Extract, unchanged, each line of the listing below from its first line through the line that contains "rnd = random.Random(7)", inclusive, and nothing else.

......

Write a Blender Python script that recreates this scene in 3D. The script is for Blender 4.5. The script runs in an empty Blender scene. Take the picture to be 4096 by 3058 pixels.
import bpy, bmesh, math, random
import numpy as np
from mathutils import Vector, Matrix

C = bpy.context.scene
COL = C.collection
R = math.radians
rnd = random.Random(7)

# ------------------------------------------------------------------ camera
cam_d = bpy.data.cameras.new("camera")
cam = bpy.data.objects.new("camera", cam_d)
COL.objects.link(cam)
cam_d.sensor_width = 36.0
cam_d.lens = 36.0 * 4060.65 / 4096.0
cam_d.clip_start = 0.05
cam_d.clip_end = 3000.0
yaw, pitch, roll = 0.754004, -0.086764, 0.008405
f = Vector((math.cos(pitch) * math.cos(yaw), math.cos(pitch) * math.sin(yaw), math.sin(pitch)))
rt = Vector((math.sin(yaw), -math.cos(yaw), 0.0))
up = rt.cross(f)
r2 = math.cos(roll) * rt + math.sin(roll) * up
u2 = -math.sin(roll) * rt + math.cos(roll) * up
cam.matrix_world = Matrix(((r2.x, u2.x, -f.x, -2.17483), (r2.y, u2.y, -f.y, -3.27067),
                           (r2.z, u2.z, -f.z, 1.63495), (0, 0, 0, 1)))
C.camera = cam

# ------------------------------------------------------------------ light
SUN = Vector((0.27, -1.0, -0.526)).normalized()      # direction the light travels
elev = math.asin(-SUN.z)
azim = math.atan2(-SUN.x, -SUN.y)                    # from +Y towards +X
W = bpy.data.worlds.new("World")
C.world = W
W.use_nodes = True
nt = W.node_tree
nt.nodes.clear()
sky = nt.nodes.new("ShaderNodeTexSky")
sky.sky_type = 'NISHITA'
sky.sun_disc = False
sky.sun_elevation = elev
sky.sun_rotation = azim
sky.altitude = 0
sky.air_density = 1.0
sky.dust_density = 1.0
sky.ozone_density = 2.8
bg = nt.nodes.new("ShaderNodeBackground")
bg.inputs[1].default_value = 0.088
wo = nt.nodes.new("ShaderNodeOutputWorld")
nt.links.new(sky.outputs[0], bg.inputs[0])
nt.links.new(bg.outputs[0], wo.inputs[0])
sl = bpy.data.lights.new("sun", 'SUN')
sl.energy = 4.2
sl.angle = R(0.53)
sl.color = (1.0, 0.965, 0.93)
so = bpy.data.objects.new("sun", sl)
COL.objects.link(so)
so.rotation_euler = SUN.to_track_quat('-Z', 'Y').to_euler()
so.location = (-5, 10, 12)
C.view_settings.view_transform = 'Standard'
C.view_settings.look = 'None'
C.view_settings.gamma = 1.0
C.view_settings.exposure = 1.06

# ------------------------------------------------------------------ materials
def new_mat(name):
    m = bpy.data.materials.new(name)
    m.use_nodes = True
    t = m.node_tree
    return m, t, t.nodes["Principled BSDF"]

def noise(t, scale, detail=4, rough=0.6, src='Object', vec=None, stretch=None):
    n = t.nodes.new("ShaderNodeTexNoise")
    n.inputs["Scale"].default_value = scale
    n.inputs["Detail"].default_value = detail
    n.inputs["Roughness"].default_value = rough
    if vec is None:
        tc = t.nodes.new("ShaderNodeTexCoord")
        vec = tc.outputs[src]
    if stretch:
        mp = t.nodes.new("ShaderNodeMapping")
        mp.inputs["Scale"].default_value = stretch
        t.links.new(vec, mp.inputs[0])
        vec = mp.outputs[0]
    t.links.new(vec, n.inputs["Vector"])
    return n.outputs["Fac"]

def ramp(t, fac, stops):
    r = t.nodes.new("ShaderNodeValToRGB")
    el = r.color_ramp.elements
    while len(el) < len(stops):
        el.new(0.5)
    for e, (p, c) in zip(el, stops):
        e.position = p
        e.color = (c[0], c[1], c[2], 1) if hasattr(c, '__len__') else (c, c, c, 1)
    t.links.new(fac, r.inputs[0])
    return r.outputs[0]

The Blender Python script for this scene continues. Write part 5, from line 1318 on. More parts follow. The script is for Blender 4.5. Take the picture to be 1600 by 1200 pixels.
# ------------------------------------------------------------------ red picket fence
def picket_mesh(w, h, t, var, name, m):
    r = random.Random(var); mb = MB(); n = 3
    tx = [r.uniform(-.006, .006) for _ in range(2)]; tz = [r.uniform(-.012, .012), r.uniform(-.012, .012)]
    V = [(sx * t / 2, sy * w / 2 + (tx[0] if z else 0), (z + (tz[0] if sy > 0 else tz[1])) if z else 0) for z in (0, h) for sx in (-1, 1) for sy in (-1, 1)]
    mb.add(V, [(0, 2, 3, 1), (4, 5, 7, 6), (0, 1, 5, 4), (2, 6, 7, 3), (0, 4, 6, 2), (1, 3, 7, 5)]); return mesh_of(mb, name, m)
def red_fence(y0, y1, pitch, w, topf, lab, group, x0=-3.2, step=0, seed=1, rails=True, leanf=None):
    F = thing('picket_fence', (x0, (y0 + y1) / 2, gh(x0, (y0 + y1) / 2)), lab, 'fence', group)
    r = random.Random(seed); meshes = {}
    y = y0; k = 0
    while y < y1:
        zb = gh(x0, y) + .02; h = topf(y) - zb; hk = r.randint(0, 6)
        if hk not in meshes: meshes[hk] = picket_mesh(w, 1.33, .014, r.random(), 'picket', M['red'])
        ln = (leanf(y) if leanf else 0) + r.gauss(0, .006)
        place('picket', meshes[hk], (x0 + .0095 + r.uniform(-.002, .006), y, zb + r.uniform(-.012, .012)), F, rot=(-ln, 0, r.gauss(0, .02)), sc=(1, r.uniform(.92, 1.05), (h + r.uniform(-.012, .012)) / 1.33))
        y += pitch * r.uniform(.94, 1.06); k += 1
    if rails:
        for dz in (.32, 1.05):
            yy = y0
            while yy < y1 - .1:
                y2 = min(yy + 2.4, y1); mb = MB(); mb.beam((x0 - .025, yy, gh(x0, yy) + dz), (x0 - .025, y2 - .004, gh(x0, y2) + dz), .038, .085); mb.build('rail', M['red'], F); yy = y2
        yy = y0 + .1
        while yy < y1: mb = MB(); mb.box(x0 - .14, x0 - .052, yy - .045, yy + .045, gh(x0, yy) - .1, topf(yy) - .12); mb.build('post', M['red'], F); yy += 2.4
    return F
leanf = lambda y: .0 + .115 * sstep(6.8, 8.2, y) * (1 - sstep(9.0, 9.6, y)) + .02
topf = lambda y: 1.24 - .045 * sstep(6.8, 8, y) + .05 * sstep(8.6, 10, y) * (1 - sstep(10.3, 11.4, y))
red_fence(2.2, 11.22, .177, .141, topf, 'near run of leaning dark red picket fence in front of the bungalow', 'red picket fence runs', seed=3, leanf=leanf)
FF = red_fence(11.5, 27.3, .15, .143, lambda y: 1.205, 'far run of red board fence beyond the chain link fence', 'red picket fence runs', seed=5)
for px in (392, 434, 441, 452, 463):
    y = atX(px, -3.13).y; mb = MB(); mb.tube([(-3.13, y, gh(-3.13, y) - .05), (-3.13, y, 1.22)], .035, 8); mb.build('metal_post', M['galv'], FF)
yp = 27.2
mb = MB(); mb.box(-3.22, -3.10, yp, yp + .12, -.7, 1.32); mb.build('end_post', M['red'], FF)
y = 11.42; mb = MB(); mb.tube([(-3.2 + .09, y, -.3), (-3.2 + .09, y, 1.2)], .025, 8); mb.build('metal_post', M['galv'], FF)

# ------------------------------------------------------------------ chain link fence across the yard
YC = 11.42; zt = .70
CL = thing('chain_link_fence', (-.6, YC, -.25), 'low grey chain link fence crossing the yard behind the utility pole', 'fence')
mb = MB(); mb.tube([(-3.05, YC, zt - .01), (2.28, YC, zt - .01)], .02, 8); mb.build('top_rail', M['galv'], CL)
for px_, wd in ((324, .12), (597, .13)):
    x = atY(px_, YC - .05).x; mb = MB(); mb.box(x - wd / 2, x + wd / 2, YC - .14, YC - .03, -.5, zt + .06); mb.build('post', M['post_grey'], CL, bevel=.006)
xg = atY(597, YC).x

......

### Output of the exercise
Write a Blender Python script that recreates this scene in 3D. The script is for Blender 4.5. The script runs in an empty Blender scene. Take the picture to be 4096 by 3058 pixels.
import bpy, bmesh, math, random
import numpy as np
from mathutils import Vector, Matrix

C = bpy.context.scene
COL = C.collection
R = math.radians
rnd = random.Random(7)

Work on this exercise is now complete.